WHAT THE EXERCISE ASKS: Quote every line below exactly as it reads.

DATASET EXTRACT:

-- START --

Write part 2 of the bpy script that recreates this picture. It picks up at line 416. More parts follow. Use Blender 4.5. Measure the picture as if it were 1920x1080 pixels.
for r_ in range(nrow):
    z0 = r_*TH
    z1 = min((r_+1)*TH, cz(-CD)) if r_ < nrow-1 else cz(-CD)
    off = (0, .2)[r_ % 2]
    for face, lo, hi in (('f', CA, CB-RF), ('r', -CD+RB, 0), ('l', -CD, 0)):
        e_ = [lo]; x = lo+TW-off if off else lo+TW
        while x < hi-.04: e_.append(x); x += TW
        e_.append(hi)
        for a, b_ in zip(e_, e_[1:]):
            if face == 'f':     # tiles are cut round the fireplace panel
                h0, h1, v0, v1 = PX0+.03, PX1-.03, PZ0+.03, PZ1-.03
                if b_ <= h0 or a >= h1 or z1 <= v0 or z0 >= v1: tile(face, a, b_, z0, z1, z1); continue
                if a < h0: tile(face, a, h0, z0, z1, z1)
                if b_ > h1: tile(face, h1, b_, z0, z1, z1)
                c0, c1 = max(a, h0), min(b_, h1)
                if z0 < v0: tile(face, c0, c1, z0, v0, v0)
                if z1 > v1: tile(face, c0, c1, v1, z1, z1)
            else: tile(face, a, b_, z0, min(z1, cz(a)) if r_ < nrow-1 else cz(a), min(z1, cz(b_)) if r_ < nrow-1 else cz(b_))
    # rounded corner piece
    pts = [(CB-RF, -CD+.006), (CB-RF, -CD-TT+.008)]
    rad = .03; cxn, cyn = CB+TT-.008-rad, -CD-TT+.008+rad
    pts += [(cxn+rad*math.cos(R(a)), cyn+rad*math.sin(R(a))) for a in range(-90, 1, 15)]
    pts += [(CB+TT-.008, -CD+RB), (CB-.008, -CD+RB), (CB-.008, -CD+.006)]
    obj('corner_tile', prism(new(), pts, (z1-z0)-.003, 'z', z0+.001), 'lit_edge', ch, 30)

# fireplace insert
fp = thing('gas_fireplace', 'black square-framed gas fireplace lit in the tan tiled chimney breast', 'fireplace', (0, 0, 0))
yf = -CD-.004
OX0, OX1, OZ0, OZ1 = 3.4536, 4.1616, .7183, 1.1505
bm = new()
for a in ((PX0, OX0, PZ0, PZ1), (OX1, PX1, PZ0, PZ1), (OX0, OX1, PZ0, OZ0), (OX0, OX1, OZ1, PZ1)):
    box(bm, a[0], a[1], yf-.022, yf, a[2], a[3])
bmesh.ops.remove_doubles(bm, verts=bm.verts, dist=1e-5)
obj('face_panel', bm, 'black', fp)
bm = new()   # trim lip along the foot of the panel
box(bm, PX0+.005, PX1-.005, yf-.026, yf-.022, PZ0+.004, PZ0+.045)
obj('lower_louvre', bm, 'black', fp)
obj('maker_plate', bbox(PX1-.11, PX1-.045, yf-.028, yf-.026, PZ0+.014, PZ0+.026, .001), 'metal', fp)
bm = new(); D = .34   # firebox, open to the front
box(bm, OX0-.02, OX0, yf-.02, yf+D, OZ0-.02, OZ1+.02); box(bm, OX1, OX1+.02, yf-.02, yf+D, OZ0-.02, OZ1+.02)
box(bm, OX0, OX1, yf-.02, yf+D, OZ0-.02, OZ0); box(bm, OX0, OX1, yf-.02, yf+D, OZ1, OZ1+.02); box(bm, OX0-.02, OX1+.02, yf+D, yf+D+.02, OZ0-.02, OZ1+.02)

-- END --

OUTPUT OF THE EXERCISE:
Write part 2 of the bpy script that recreates this picture. It picks up at line 416. More parts follow. Use Blender 4.5. Measure the picture as if it were 1920x1080 pixels.
for r_ in range(nrow):
    z0 = r_*TH
    z1 = min((r_+1)*TH, cz(-CD)) if r_ < nrow-1 else cz(-CD)
    off = (0, .2)[r_ % 2]
    for face, lo, hi in (('f', CA, CB-RF), ('r', -CD+RB, 0), ('l', -CD, 0)):
        e_ = [lo]; x = lo+TW-off if off else lo+TW
        while x < hi-.04: e_.append(x); x += TW
        e_.append(hi)
        for a, b_ in zip(e_, e_[1:]):
            if face == 'f':     # tiles are cut round the fireplace panel
                h0, h1, v0, v1 = PX0+.03, PX1-.03, PZ0+.03, PZ1-.03
                if b_ <= h0 or a >= h1 or z1 <= v0 or z0 >= v1: tile(face, a, b_, z0, z1, z1); continue
                if a < h0: tile(face, a, h0, z0, z1, z1)
                if b_ > h1: tile(face, h1, b_, z0, z1, z1)
                c0, c1 = max(a, h0), min(b_, h1)
                if z0 < v0: tile(face, c0, c1, z0, v0, v0)
                if z1 > v1: tile(face, c0, c1, v1, z1, z1)
            else: tile(face, a, b_, z0, min(z1, cz(a)) if r_ < nrow-1 else cz(a), min(z1, cz(b_)) if r_ < nrow-1 else cz(b_))
    # rounded corner piece
    pts = [(CB-RF, -CD+.006), (CB-RF, -CD-TT+.008)]
    rad = .03; cxn, cyn = CB+TT-.008-rad, -CD-TT+.008+rad
    pts += [(cxn+rad*math.cos(R(a)), cyn+rad*math.sin(R(a))) for a in range(-90, 1, 15)]
    pts += [(CB+TT-.008, -CD+RB), (CB-.008, -CD+RB), (CB-.008, -CD+.006)]
    obj('corner_tile', prism(new(), pts, (z1-z0)-.003, 'z', z0+.001), 'lit_edge', ch, 30)

# fireplace insert
fp = thing('gas_fireplace', 'black square-framed gas fireplace lit in the tan tiled chimney breast', 'fireplace', (0, 0, 0))
yf = -CD-.004
OX0, OX1, OZ0, OZ1 = 3.4536, 4.1616, .7183, 1.1505
bm = new()
for a in ((PX0, OX0, PZ0, PZ1), (OX1, PX1, PZ0, PZ1), (OX0, OX1, PZ0, OZ0), (OX0, OX1, OZ1, PZ1)):
    box(bm, a[0], a[1], yf-.022, yf, a[2], a[3])
bmesh.ops.remove_doubles(bm, verts=bm.verts, dist=1e-5)
obj('face_panel', bm, 'black', fp)
bm = new()   # trim lip along the foot of the panel
box(bm, PX0+.005, PX1-.005, yf-.026, yf-.022, PZ0+.004, PZ0+.045)
obj('lower_louvre', bm, 'black', fp)
obj('maker_plate', bbox(PX1-.11, PX1-.045, yf-.028, yf-.026, PZ0+.014, PZ0+.026, .001), 'metal', fp)
bm = new(); D = .34   # firebox, open to the front
box(bm, OX0-.02, OX0, yf-.02, yf+D, OZ0-.02, OZ1+.02); box(bm, OX1, OX1+.02, yf-.02, yf+D, OZ0-.02, OZ1+.02)
box(bm, OX0, OX1, yf-.02, yf+D, OZ0-.02, OZ0); box(bm, OX0, OX1, yf-.02, yf+D, OZ1, OZ1+.02); box(bm, OX0-.02, OX1+.02, yf+D, yf+D+.02, OZ0-.02, OZ1+.02)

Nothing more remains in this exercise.